Heute und in einigen der letzten Jahre ist in meinen Träumen das Thema Unterwegssein wie oben schon erwähnt, das Wichtigste geworden. Gleichzeitig träume ich schon lange nicht mehr von meinem Elternhaus, aber auch kaum noch von meinem aktuellen Zuhause. Häufig bin ich in Gegenden unterwegs, die ich aus meinem Wachleben nicht kenne. Auch wohne ich im Traum an Orten, die mir unbekannt sind. Immer noch spielen Beziehungen eine wichtige Rolle, doch zu Menschen die mir im Wachleben unbekannt sind. Das Thema Beruf spielt auch heute eine wesentliche Rolle, aber ich arbeite an Orten, an denen ich im Wachleben nie war und gelegentlich habe ich einen Beruf, der nichts mit meinem tatsächlichen Beruf zu tun hat.

Und zu guter Letzt ist eine Thematik wichtiger geworden, die etwas exotisch wirken mag: Ausserirdische!
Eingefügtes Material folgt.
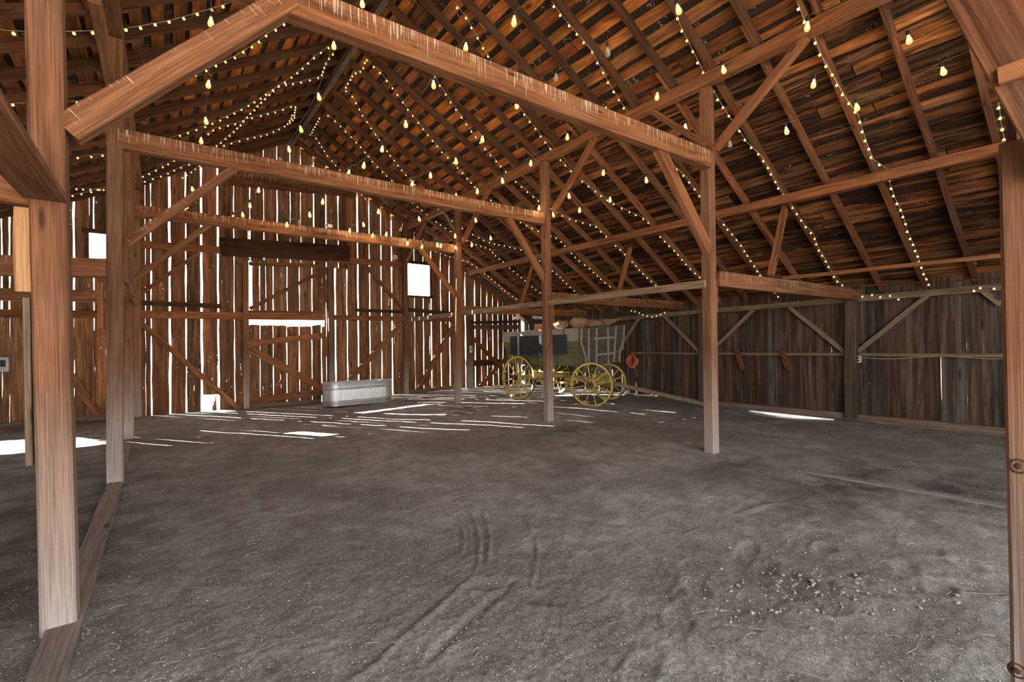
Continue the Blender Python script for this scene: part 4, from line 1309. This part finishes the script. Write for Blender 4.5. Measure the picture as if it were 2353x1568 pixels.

Anfänglich hatte ich Träume, in denen Ausserirdische auf diese Welt kamen. Heute bin ich unterwegs in ihren Welten, ich besuche sie. Bisher waren es immer humanoide Ausserirdische, aber keineswegs Menschen. Deren Lebensführung weist wohl gewisse Übereinstimmungen mit dem menschlichen Leben auf, teilweise haben sie aber ganz andere Gepflogenheiten. Sie haben wohl zwei Arme, zwei Beine und einen Kopf, aber ihre Anatomie im Inneren des Körpers und auch die Sexualorgane unterscheiden sich. Eine gewisse Affinität habe ich beispielsweise zu einer Art Maschinen¬menschen, oder Biomechanoiden, denen ich im Zeitraum von mehreren Jahren einige Male in verschiedenen Träumen begegnete. Aber auch andere humanoide Lebewesen lernte ich kennen, die gewisse Ähnlichkeit zu Tieren hatten. Einmal befand ich mich schon in der Situation von Guliver, ich war viel zu gross für ihre Verhältnisse.

So erhalte ich insgesamt den Eindruck, dass mein Traumleben immer weitere Kreise zieht. Meine „Heimatstation“ habe ich schon lange verlassen und meine nächtlichen Exkursionen führen mich immer weiter weg in seelische Gebiete hinein, die weder direkt mit meinem persönlichen Leben zu tun haben, noch mit den allgemein menschlichen Konditionen, wie sie aus unserer gemeinsamen Welt bekannt sind.

So bin ich neugierig, wohin mich mein innerer Lebenspfad noch führen wird. Auch frage ich mich, ob die Seele begrenzt ist, oder sich offen in den Weiten des Vorstellbaren und Unvorstellbaren verliert.